William Godwin

S. C. Hall, in A Book of Memories: Great Men and Women of the Age, from personal Acquaintance (1871) 62-63.

WILLIAM GODWIN, the close associate, if not the friend, of Lamb, I met in the company of Elia more than once. But I remember him when he kept a bookseller's shop on Snow Hill. I was a schoolboy then, and purchased a book there — handed to me by himself. It was a poor shop, poorly furnished; its contents consisting chiefly of children's books, with the old coloured prints that would strangely contrast with the art-illustrations of to-day.

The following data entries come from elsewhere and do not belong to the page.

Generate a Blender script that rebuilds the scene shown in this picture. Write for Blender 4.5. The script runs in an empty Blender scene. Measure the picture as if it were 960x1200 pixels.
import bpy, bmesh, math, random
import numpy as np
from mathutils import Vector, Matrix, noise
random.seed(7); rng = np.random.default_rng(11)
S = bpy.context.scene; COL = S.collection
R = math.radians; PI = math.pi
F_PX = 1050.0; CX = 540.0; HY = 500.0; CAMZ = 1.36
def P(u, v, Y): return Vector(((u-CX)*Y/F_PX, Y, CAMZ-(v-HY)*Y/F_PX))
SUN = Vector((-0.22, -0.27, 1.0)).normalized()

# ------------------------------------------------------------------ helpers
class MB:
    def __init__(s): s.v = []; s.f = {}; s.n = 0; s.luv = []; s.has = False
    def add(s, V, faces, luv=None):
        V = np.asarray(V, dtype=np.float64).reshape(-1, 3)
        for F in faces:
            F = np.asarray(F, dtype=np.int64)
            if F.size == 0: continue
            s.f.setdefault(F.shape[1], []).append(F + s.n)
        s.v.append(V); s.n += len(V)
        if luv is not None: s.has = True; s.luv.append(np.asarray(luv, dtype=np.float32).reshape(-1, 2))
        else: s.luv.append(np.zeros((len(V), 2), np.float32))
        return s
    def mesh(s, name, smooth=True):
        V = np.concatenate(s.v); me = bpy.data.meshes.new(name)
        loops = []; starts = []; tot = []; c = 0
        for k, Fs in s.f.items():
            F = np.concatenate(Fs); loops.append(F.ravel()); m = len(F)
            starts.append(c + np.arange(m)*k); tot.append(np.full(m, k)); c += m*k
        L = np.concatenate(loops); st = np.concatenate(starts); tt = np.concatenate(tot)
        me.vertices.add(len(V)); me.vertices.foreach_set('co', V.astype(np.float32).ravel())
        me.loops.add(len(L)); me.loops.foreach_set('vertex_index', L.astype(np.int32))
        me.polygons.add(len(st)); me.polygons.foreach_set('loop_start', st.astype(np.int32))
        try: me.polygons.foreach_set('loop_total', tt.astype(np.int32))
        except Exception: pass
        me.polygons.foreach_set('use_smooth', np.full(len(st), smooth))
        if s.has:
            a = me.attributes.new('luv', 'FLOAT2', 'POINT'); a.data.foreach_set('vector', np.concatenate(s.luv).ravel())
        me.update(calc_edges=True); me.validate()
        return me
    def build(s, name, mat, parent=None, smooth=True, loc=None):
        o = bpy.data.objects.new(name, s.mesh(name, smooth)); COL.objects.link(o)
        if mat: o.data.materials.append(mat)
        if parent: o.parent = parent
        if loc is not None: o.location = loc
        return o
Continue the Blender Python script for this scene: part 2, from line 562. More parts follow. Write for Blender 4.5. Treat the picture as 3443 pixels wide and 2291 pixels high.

He was the husband of Mary Wolstoncroft. They had lived together in loose bonds, believing, or at least arguing, that wedlock was an unbecoming tie. They changed their minds, however, in course of time, yielding probably to the persuasions of friends, and married. Their daughter was the wife of Percy Bysshe Shelley. She wrote several works of fiction, the only one of which that is not quite forgotten is "Frankenstein." Although he continued to adore Reason all his life, his conduct was not so offensive as to forbid occasional association with good men like Coleridge, and genial men like Lamb. In person he was remarkably sedate and solemn, resembling in dress and manner a Dissenting minister rather than the advocate of "free-thought" in all things — religious, moral, social, and intellectual; he was short and stout; his clothes loosely and carelessly put on, and usually old and worn; his hands were generally in his pockets; he had a remarkably large, bald head, and a weak voice; seeming generally half asleep when he walked, and even when he talked. Few who saw this man of calm exterior, quiet manners, and inexpressive features, could have believed him to have originated three romances — "Falkland," "Caleb Williams," and "St. Leon" — not yet forgotten because of their terrible excitements — and the work, "Political Justice," which for a time created a sensation that was a fear in every state of Europe.

Eventually he obtained a sinecure in the Exchequer; and on a comforting stipend of 200 a year he passed the later years of his life. He died in 1836, in the eighty-first year of his age, and was buried in Cripplegate Churchyard.

Lamb called him "a good-natured heathen." Southey said of him, in 1797, He has large noble eyes, and a nose — oh! most abominable nose;" and he is thus pictured by Talfourd: — "The disproportion of a frame which, low of stature, was surmounted by a massive head which might befit a presentable giant, was rendered almost imperceptible, not by any vivacity of expression (for his countenance was rarely lighted up by the deep-seated genius within), but by a gracious suavity of manner which many 'a fine old English gentleman' might have envied." Haydon tells us that, in 1822, Godwin was "in distress," "turned out of his house and business, and threatened with the seizure of all he possessed in the way of stock and furniture." Lamb and others made a subscription for him; and among the subscribers was Walter Scott, who subscribed anonymously, as "he dissented from Mr. Godwin's theories of politics and morality, although an admirer of his genius."